Speaker announcement

Learning re-imagined – a special interactive panel session

A group of students chat outside the Hedley Bull building.

Our TELFest team is committed to working in partnership with students when discussing teaching and learning at ANU. This year, we are hosting a special interactive panel discussion which will invite student representatives from ANUSA and PARSA in conversation with teaching staff to share their thoughts on interactive learning and the role of the lecture in contemporary teaching. Members of the audience will be invited to join the discussion.

Join us at 3:15pm on Wednesday, 20 November in Hedley Bull 1 for this engaging session.

Learning re-imagined: Innovation, tradition, and getting value from an old genre.

Eden Lim (ANUSA), Elena Sheard (PARSA), Zoe Tulip (PARSA), Emmaline Lear (iLeap) and William Scates Frances (iLeap)
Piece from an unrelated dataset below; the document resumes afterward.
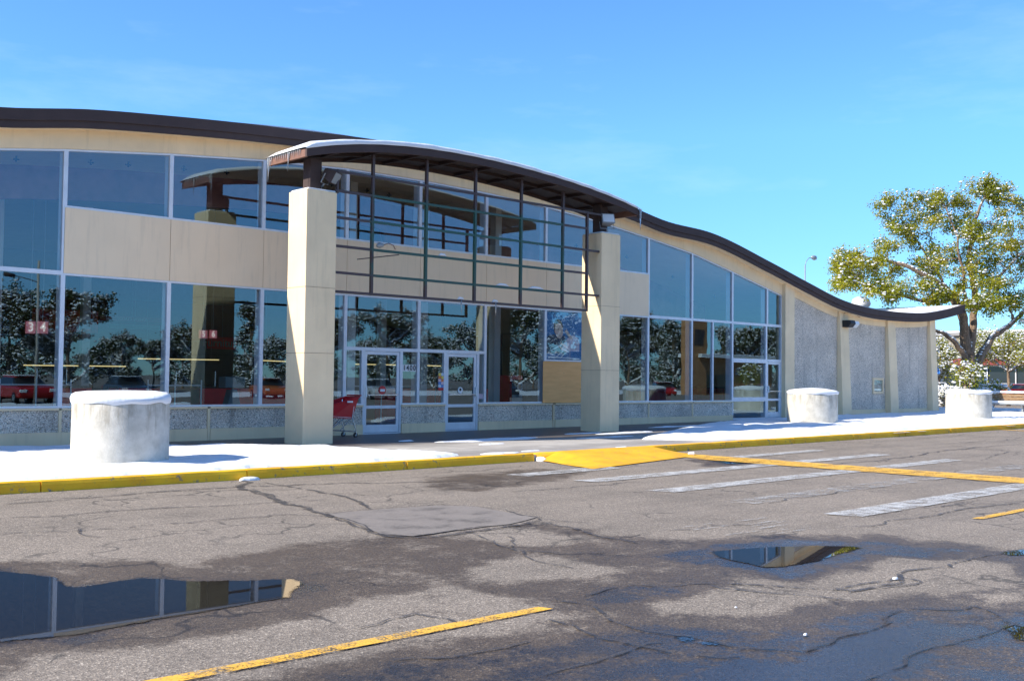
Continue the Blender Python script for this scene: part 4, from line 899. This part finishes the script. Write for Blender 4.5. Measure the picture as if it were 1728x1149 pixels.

The increasing push for interactive learning styles lends us to consider the value of lectures at the ANU. Interactive learning builds student engagement through guided social interaction. Lectures are changed into discussions, and students and teachers become partners in the journey of knowledge acquisition. Students strengthen their critical thinking and problem solving skills through such interactive experiences, skills which are fundamental to the development of analytic reasoning. Using a holistic approach to learning, students who can explore an open-ended question with imagination and logic are learning how to make decisions, as opposed to just regurgitating memorized information. An additional advantage interactive learning is that it teaches students how to collaborate and work successfully in groups, an indispensable skill as workplaces become more team-based in structure. Such learning can take place with or without technology. While universities around the world are changing the ways they teach, we seek to debate the value and impact of lectures at ANU today, the value of this old genre and the potential of more interactive approaches to teaching and learning.